→ Written request
Identify the lines that contain the word "this", then copy them.
╭─ Data lines
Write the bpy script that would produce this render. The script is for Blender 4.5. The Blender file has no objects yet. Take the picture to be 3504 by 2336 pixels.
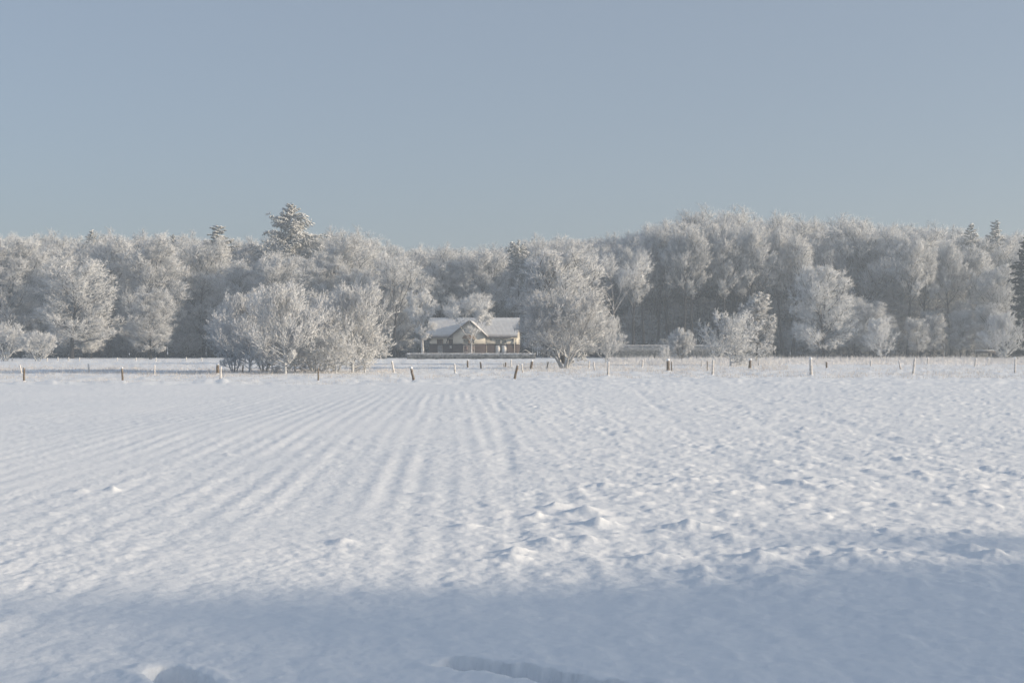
╰─
╭─ Data lines
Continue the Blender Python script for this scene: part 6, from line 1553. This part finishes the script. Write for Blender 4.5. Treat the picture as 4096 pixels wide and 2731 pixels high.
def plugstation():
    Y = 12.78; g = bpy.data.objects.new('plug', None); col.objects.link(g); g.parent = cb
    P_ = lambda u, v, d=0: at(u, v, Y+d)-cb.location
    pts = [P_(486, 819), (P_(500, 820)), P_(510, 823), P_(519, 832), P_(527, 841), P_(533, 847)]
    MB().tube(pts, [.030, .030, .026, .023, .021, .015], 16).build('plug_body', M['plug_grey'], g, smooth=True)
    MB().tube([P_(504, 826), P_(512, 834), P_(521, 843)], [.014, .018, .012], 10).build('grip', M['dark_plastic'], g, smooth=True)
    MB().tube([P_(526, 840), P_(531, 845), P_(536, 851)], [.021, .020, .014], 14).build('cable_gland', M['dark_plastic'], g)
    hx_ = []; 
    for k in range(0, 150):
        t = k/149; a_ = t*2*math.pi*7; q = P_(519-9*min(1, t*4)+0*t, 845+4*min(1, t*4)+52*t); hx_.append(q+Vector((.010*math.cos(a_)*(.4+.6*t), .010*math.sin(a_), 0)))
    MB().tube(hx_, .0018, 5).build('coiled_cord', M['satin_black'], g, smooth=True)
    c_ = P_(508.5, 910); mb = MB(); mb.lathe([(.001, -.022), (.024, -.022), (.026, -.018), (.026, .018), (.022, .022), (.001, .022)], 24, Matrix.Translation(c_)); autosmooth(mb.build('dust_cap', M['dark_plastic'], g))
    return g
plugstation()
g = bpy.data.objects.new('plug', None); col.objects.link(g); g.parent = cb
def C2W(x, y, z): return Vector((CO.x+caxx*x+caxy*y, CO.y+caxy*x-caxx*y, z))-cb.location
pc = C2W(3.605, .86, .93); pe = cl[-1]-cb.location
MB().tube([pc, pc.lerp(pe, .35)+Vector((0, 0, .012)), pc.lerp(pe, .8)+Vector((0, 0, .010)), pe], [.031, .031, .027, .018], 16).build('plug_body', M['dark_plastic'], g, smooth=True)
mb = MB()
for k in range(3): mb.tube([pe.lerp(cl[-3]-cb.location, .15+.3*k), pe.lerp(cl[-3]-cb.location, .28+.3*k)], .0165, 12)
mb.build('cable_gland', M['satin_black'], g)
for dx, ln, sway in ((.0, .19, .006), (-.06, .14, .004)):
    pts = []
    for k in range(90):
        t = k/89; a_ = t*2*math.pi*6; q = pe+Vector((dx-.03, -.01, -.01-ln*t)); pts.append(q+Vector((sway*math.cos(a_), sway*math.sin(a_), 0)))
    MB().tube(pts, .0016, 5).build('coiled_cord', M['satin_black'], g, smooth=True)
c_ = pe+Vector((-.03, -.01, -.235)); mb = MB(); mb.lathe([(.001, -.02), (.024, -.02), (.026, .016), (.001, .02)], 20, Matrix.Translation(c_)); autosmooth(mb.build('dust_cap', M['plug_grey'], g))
╰─
→ Response below
Write the bpy script that would produce this render. The script is for Blender 4.5. The Blender file has no objects yet. Take the picture to be 3504 by 2336 pixels.
Continue the Blender Python script for this scene: part 6, from line 1553. This part finishes the script. Write for Blender 4.5. Treat the picture as 4096 pixels wide and 2731 pixels high.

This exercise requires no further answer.